Finance Minister: We need to see ‘significant increase’ in switching from vulture funds to banks

Sinn Féin’s Pearse Doherty said today that he has “serious reservations” about the recently announced switching criteria.

SOME 27,000 MORTGAGE holders who currently have their mortgages held by vulture funds are eligible to switch to high street lenders under existing criteria, according to the Finance Minister.

Speaking in the Dáil this morning, Finance Minister Michael McGrath said that this figure from the Central Bank represents about a quarter of the mortgages held by non-bank entities in Ireland.

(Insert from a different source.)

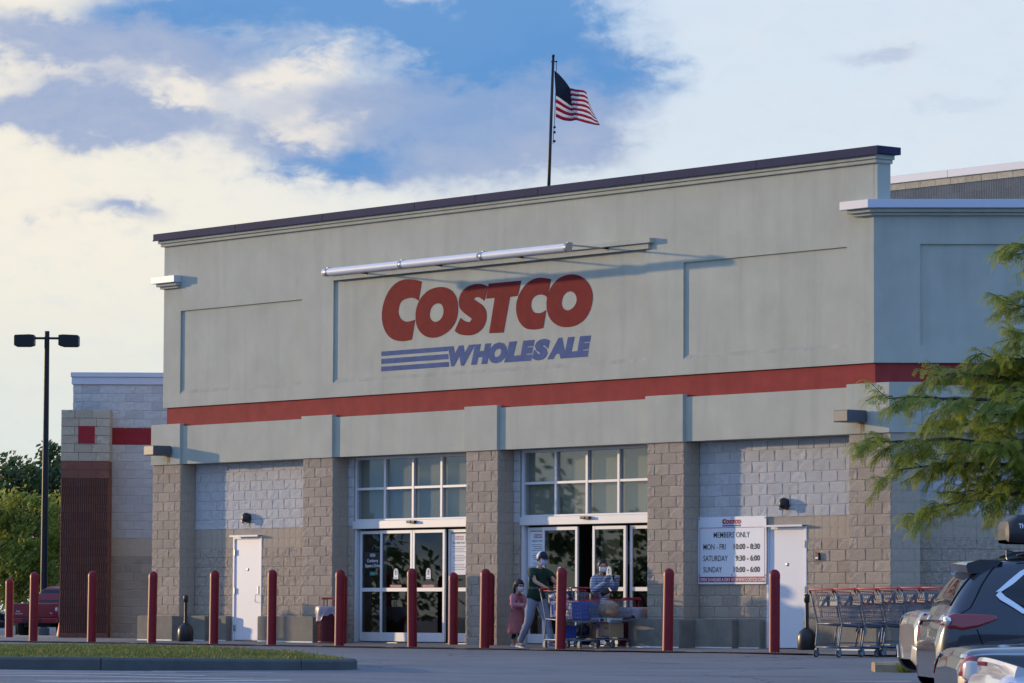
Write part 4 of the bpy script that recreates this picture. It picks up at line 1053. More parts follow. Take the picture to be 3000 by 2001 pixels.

Up until now, the Minister said we have had “very low levels” of switching from the non-bank to the bank sector because of a lack of eligibility criteria and because “the appetite to receive such customers was limited”.

Last month, the Finance Minister met with representatives of the banking and mortgage sector to discuss what they can do to help customers feeling the impact of rising interest rates. 

Since then, banks have published what the minister described as a “significant set of measures” which details an agreed set of industry wide switching criteria available to customers to facilitate them switching from non-banks (including vulture funds) to high street lenders.

One measure is that mortgage holders who are currently with a non-bank lender, some of whom are paying up to 10% interest rate on their mortgage, are now permitted to switch to one of the pillar banks, if eligible. 

But Sinn Féin’s finance spokesperson Pearse Doherty told the Minister today that he has “serious reservations” about the measures that were announced.

Doherty said the switching criteria is too restrictive.

“They require households to be paying capital and interest in full on the outstanding mortgage with no split or warehoused element on the mortgage. They expect you to have your household’s credit history to show a clean repayment track record without arrears for at least the past two years,” Doherty said.

“We know that there’s 80,000 households that have mortgage loans held by vulture funds, and they have little option to switch.

“They’ve received letter after letter in the post confirming other interest rate hikes adding hundreds if not thousands of euros to their mortgage repayment and some of them are paying as much as 10% interest rate.”

In response the Minister said the agreed criteria is a “very significant start” and that we need to see the level of switching from non-banks to banks increase significantly. 

He said that he will be monitoring the implementation of the eligibility criteria “very, very closely”.

He added: “As indeed I will be monitoring the implementation of the key player in the non-bank sector, Pepper [Finance].”

Pepper Finance also recently announced that it would be offering its customers who are in distress an alternative repayment arrangement that involved a temporary fixed rate of 3%. 

The Minister said today that he would also be “watching very carefully” how many customers are actually in a position to access that rate. 

The Journal reported recently that the Finance Minister has been working on budget ideas to help mortgage holders, particularly those trapped paying high interest rates to overseas funds.

It is understood that McGrath has been working with Social Protection Minister Heather Humphreys on possible measures, which could include targeted measures that are limited to borrowers who tried to switch mortgage providers and have been refused.

Last month, Taoiseach Leo Varadkar seemed to indicate that there would be some form of targeted mortgage interst relief in the budget.